创建二叉树的时间复杂度

Question

There is a method that builds a binary tree in which there are N full levels and on each level I there are two nodes whose information parts are equal to I. What is the time complexity depending on the number of levels of the tree built?

private SimpleTreeNode fromNDigitToNode(int x,int k) throws Exception {
        IndexWrapper iw = new IndexWrapper();
        T parentValue = readValue((k-x+1)+"",iw);
        SimpleTreeNode parentNode = new SimpleTreeNode(parentValue);
        SimpleTreeNode leftNode = new SimpleTreeNode(parentValue);
        SimpleTreeNode rightNode = new SimpleTreeNode(parentValue);
        if(x<=1)return parentNode;
        int z = --x;
            parentNode.left = fromNDigitToNode(z,k);
            parentNode.right = fromNDigitToNode(z,k);

        return parentNode;
    }

public void fromNDigit(String Ndigit) throws Exception{
        int digit = Integer.parseInt(Ndigit);

        IndexWrapper iw = new IndexWrapper();
        SimpleTreeNode root = fromNDigitToNode(digit,digit);

        this.root = root;
    }
}

Answer 1

I think your code is flawed. You create leftNode and rightNode, but you don't use them. Furthermore, both parentNode.left and parentNode.right are created with the same parameters. Is that correct?

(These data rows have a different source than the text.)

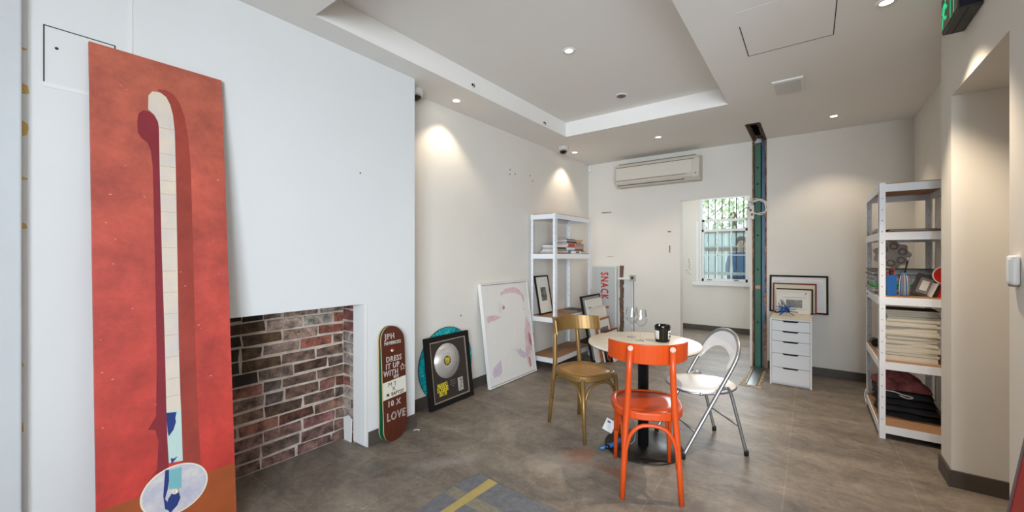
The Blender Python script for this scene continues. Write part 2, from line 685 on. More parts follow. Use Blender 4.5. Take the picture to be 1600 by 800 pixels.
# dark broken rim round the hole in the ceiling
rim = MB()
rr = random.Random(11)
yy = hy0
while yy < YB:
    st = rr.uniform(.03, .07)
    for sx, xx in ((1, hx0), (-1, hx1)):
        w1, w2 = rr.uniform(.004, .03), rr.uniform(.004, .03)
        rim.prism([(xx - sx * .012, yy), (xx + sx * w1, yy), (xx + sx * w2, min(yy + st, YB)), (xx - sx * .012, min(yy + st, YB))], CH - .003, CH + .03)
    yy += st
for k in range(6):
    xa = hx0 + k * (hx1 - hx0) / 6
    rim.prism([(xa, hy0 - .012), (xa + .02, hy0 - .012), (xa + .016, hy0 + rr.uniform(.02, .08)), (xa + .006, hy0 + rr.uniform(.02, .1))], CH - .003, CH + .03)
rim.build('broken_rim', mat('dark_broken_edge', (104, 84, 70), .95, rgb2=(52, 42, 38), nscale=30), ceiling)
MB().box(hx0 - .05, hx1 + .05, hy0 - .05, YB + .16, CH + .16, CH + .18).box(hx0 - .05, hx0 - .03, hy0 - .05, YB + .16, CH + .03, CH + .16).box(hx1 + .03, hx1 + .05, hy0 - .05, YB + .16, CH + .03, CH + .16).box(hx0 - .05, hx1 + .05, hy0 - .05, hy0 - .03, CH + .03, CH + .16).box(hx0 - .05, hx1 + .05, YB + .141, YB + .16, CH + .03, CH + .16).build('cavity', mat('dark_cavity', (24, 22, 21), 0.9), ceiling)

# green steel stud standing in the chase
st = thing('steel_stud', 'green and blue-grey steel stud exposed in the broken wall chase beside the doorway', 'stud', (-0.505, YB + .06, 0))
M_green = mat('green_primer', (60, 112, 92), 0.5, noise=0.25, nscale=7, stretch=(1, 1, .3))
M_bluegrey = mat('blue_grey_steel', (92, 112, 132), 0.4, metal=0.3, noise=0.4, nscale=7, stretch=(1, 1, .4))
MB().box(-.05, .014, -.045, .05, 0.001, CH - .05).build('flange', M_green, st, bevel=.003)
MB().box(.022, .058, -.022, .05, 0.001, CH + .14).build('web', M_bluegrey, st, bevel=.003)
for z in (2.45, 2.25, 1.62, 1.2, .55):
    bl = MB().lathe([(.011, 0), (.011, .006), (0.006, .009), (0, .009)], 10, mtx=Matrix.Translation((-.018, -.045, z)) @ Matrix.Rotation(R(90), 4, 'X'))
    bl.build('bolt_head', mat('dark_bolt', (44, 52, 48), 0.5, metal=.4), st)
MB().box(-.046, .010, -.048, -.044, .96, 1.0).build('paint_patch', mat('salmon_primer', (196, 150, 120), .7), st)

# right side of the back part, stepped pillar, side passage with its head, near wall
XR, XP = 0.85, 0.67
PY0, PY1, PZ = 2.60, 3.47, 2.318
MB().box(XR, XR + .15, 3.66, YB + .14, 0, CH).build('wall_right', M_wall, kind='structure')
wrn = grid([1.2, PY0, PY1, 3.70], [0, PZ, CH], lambda y, z: not (PY0 < y < PY1 and z < PZ), XP, XP + .18, 'yz')
wrn.build('wall_pillar', M_wall, kind='structure')
MB().box(XP + .18, 2.4, PY1, PY1 + .15, 0, CH).build('wall_passage', M_wall, kind='structure')
MB().box(XP + .18, 2.4, PY0 - .15, PY0, 0, CH).build('wall_passage_near', M_wall, kind='structure')
MB().box(2.25, 2.4, PY0, PY1, 0, CH).build('wall_passage_end', M_wall, kind='structure')
MB().box(XP + .18, 2.25, PY0, PY1, PZ, PZ + .05).build('trim_2', M_wall, kind='structure')

MB().box(XP + .18, 3.05, 1.2, 1.35, 0, CH).build('wall_unseen_side', M_wall, kind='structure')  # unseen front room, widened so daylight crosses to the left wall
MB().box(3.05, 3.2, YF, 1.35, 0, CH).build('wall_unseen_right', M_wall, kind='structure')
# front wall; unseen shop window behind the camera, placed to aim the daylight
fw = grid([-3.2, -.3, 2.9, 3.2], [0, .35, 2.55, CH], lambda x, z: not (-.3 < x < 2.9 and .35 < z < 2.55), YF - .12, YF, 'xz')
fw.build('wall_front', M_wall, kind='structure')
wfr = MB()
for x in (-.3, .75, 1.8, 2.85):
    wfr.box(x, x + .05, YF - .1, YF - .03, .35, 2.55)
wfr.box(-.3, 2.9, YF - .1, YF - .03, .35, .40).box(-.3, 2.9, YF - .1, YF - .03, 2.5, 2.55)
wfr.build('window_1', M_black, kind='structure')

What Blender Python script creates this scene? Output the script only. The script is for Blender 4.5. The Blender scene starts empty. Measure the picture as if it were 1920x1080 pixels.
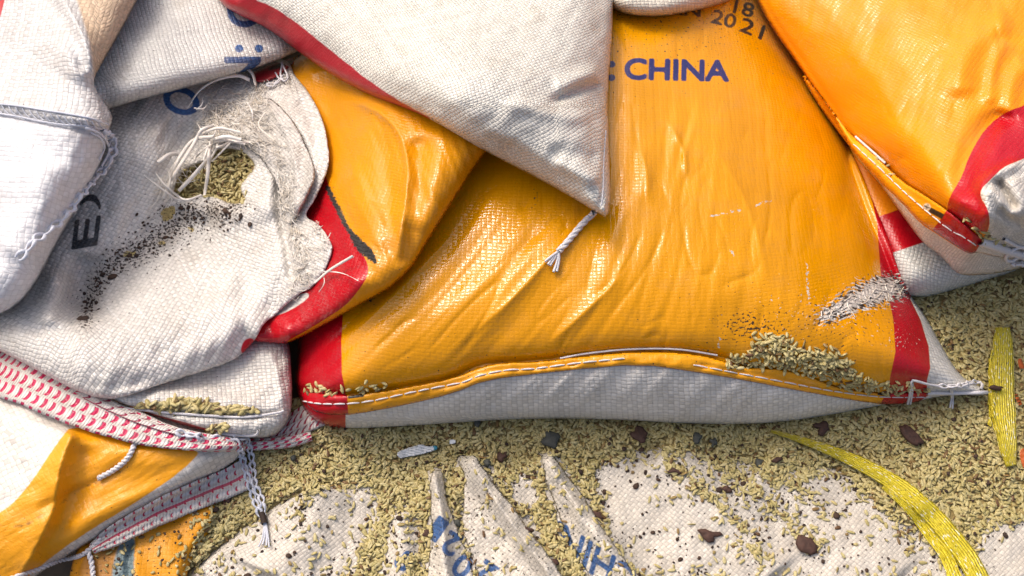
import bpy, math, random
import numpy as np
from math import radians, sin, cos, tan, pi

random.seed(7)
RNG = np.random.default_rng(11)
S = bpy.context.scene
COL = S.collection

# ------------------------------------------------------------------ camera, sky, sun, exposure
TILT = radians(28.0)
HFOV = radians(56.0)
CAMZ = 0.74
cam_d = bpy.data.cameras.new('camera')
cam = bpy.data.objects.new('camera', cam_d)
COL.objects.link(cam)
cam.location = (0.0, -CAMZ * tan(TILT), CAMZ)
cam.rotation_euler = (TILT, 0, 0)
cam_d.sensor_width = 36.0
cam_d.angle = HFOV
cam_d.clip_start = 0.01
cam_d.clip_end = 200.0
S.camera = cam

SUN_EL = radians(52.0)
SUN_AZ = radians(-44.0)      # measured from +y (away from the viewer), positive to the right
w = bpy.data.worlds.new('World')
S.world = w
w.use_nodes = True
wn = w.node_tree
sky = wn.nodes.new('ShaderNodeTexSky')
sky.sky_type = 'NISHITA'
sky.sun_disc = False
sky.sun_elevation = SUN_EL
sky.sun_rotation = SUN_AZ
sky.air_density = 0.8
sky.dust_density = 8.0
sky.ozone_density = 0.6
bg = wn.nodes['Background']
bg.inputs['Strength'].default_value = 0.15
wn.links.new(sky.outputs[0], bg.inputs['Color'])

sun_d = bpy.data.lights.new('sun', 'SUN')
sun_d.energy = 0.6
sun_d.angle = radians(12)
sun_d.color = (1.0, 0.97, 0.93)
sun = bpy.data.objects.new('sun', sun_d)
COL.objects.link(sun)
sun.rotation_euler = (pi / 2 - SUN_EL, 0, -SUN_AZ + pi)
sun.location = (0, 0, 3)
S.view_settings.view_transform = 'Standard'
S.view_settings.look = 'None'
S.view_settings.gamma = 1.0
S.view_settings.use_curve_mapping = False
S.view_settings.exposure = 0.40
S.cycles.max_bounces = 6
S.cycles.use_denoising = True

# ------------------------------------------------------------------ camera ray -> world point at a height
FPX = 960.0 / tan(HFOV / 2)
CP = np.array([0.0, -CAMZ * tan(TILT), CAMZ])
ct, st = cos(TILT), sin(TILT)


def P(px, py, z):
    """world point at height z seen at photo pixel (px, py)"""
    px = np.asarray(px, float); py = np.asarray(py, float); z = np.asarray(z, float)
    x = (px - 960.0) / FPX
    y = -(py - 540.0) / FPX
    dx = x
    dy = y * ct + st
    dz = y * st - ct
    t = (z - CP[2]) / dz
    return np.stack([CP[0] + dx * t, CP[1] + dy * t, z + 0 * t], -1)


# ------------------------------------------------------------------ noise
_perm = RNG.permutation(512)
_perm = np.concatenate([_perm, _perm])
_ga = RNG.uniform(0, 2 * pi, 512)


def noise(x, y):
    x = np.asarray(x, float); y = np.asarray(y, float)
    xi = np.floor(x).astype(int); yi = np.floor(y).astype(int)
    xf = x - xi; yf = y - yi
    u = xf * xf * xf * (xf * (xf * 6 - 15) + 10); v = yf * yf * yf * (yf * (yf * 6 - 15) + 10)

    def g(ix, iy, fx, fy):
        h = _perm[(_perm[ix & 511] + iy) & 511]
        a = _ga[h]
        return np.cos(a) * fx + np.sin(a) * fy
    n00 = g(xi, yi, xf, yf); n10 = g(xi + 1, yi, xf - 1, yf)
    n01 = g(xi, yi + 1, xf, yf - 1); n11 = g(xi + 1, yi + 1, xf - 1, yf - 1)
    return ((n00 * (1 - u) + n10 * u) * (1 - v) + (n01 * (1 - u) + n11 * u) * v) * 1.4


def fbm(x, y, o=3):
    r = 0; a = 1.0
    for k in range(o):
        r = r + a * noise(x * 2 ** k + 17.3 * k, y * 2 ** k - 9.1 * k); a *= 0.5
    return r


def sstep(a, b, x):
    t = np.clip((x - a) / (b - a), 0, 1)
    return t * t * (3 - 2 * t)


def smax(a, b, k):
    h = np.clip(0.5 + 0.5 * (a - b) / k, 0, 1)
    return b * (1 - h) + a * h + k * h * (1 - h)


def crinkle(a, b, sharp=0.07):
    """thin sharp crease lines, 0..1"""
    n = noise(a, b)
    return np.exp(-np.abs(n) / sharp)


# ------------------------------------------------------------------ 2-d outlines and distance fields
def chaikin(poly, n=2, closed=True):
    p = np.array(poly, float)
    for _ in range(n):
        q = np.roll(p, -1, 0) if closed else p[1:]
        a = p if closed else p[:-1]
        r = np.empty((len(a) * 2, p.shape[1]))
        r[0::2] = a * 0.75 + q * 0.25
        r[1::2] = a * 0.25 + q * 0.75
        p = r if closed else np.vstack([p[:1], r, p[-1:]])
    return p


def spline(pts, step=4.0):
    """Catmull-Rom through the points, resampled"""
    p = np.array(pts, float)
    e = np.vstack([2 * p[0] - p[1], p, 2 * p[-1] - p[-2]])
    out = []
    for i in range(len(p) - 1):
        a, b, c, d = e[i:i + 4]
        n = max(2, int(np.hypot(*(c - b)[:2]) / step))
        for t in np.linspace(0, 1, n, endpoint=False):
            out.append(0.5 * (2 * b + (c - a) * t + (2 * a - 5 * b + 4 * c - d) * t ** 2 + (3 * b - a - 3 * c + d) * t ** 3))
    out.append(p[-1])
    return np.array(out)


def _segs(A, B, px, py, parity=True):
    best = np.full(px.shape, 1e12); nx = np.zeros(px.shape); ny = np.zeros(px.shape)
    odd = np.zeros(px.shape, bool)
    for (ax, ay), (bx, by) in zip(A, B):
        ex, ey = bx - ax, by - ay
        L = ex * ex + ey * ey
        if L < 1e-9:
            continue
        t = np.clip(((px - ax) * ex + (py - ay) * ey) / L, 0, 1)
        qx, qy = ax + t * ex, ay + t * ey
        d = (px - qx) ** 2 + (py - qy) ** 2
        m = d < best
        best[m] = d[m]; nx[m] = qx[m]; ny[m] = qy[m]
        if parity:
            c = (ay > py) != (by > py)
            if abs(ey) > 1e-12:
                odd ^= c & (px < ax + (py - ay) * ex / ey)
    return np.sqrt(best), odd, nx, ny


def sdf_full(poly, px, py):
    poly = np.asarray(poly, float)
    d, odd, nx, ny = _segs(poly, np.roll(poly, -1, 0), px, py)
    return np.where(odd, d, -d), nx, ny


FAR = 60.0


def _local(bb, px, py, fun, far=FAR):
    out = np.full(np.shape(px), -far)
    m = (px > bb[0] - far) & (px < bb[2] + far) & (py > bb[1] - far) & (py < bb[3] + far)
    if m.any():
        out[m] = np.clip(fun(px[m], py[m]), -far, far)
    return out


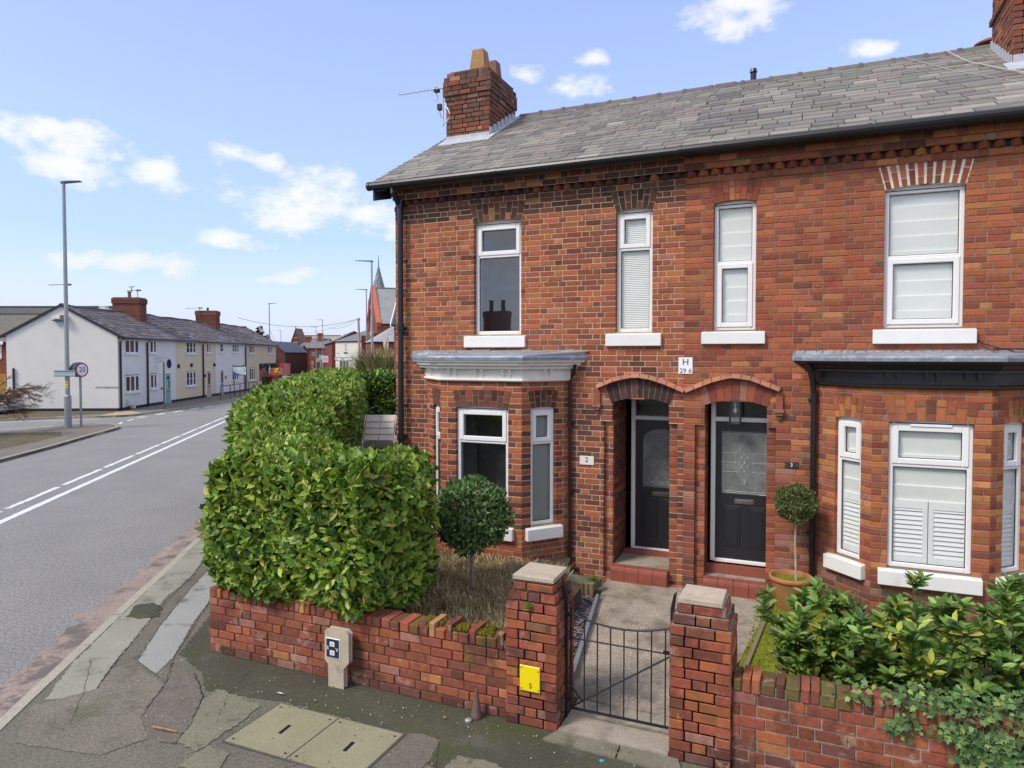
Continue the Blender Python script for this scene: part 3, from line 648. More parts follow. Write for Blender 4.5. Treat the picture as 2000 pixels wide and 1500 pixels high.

I have no idea what your IndexWrapper is for and what readValue() does.

And the biggest problem: this never stops. You don't check (for instance) if x < 0. So you call it with x=1. You then recurse twice, calling it with x=0, then x=-1, and repeat forever.

So I'd say this is Order(forever).

Might I suggest you actually get your code to work, test it, and THEN figure out the complexity.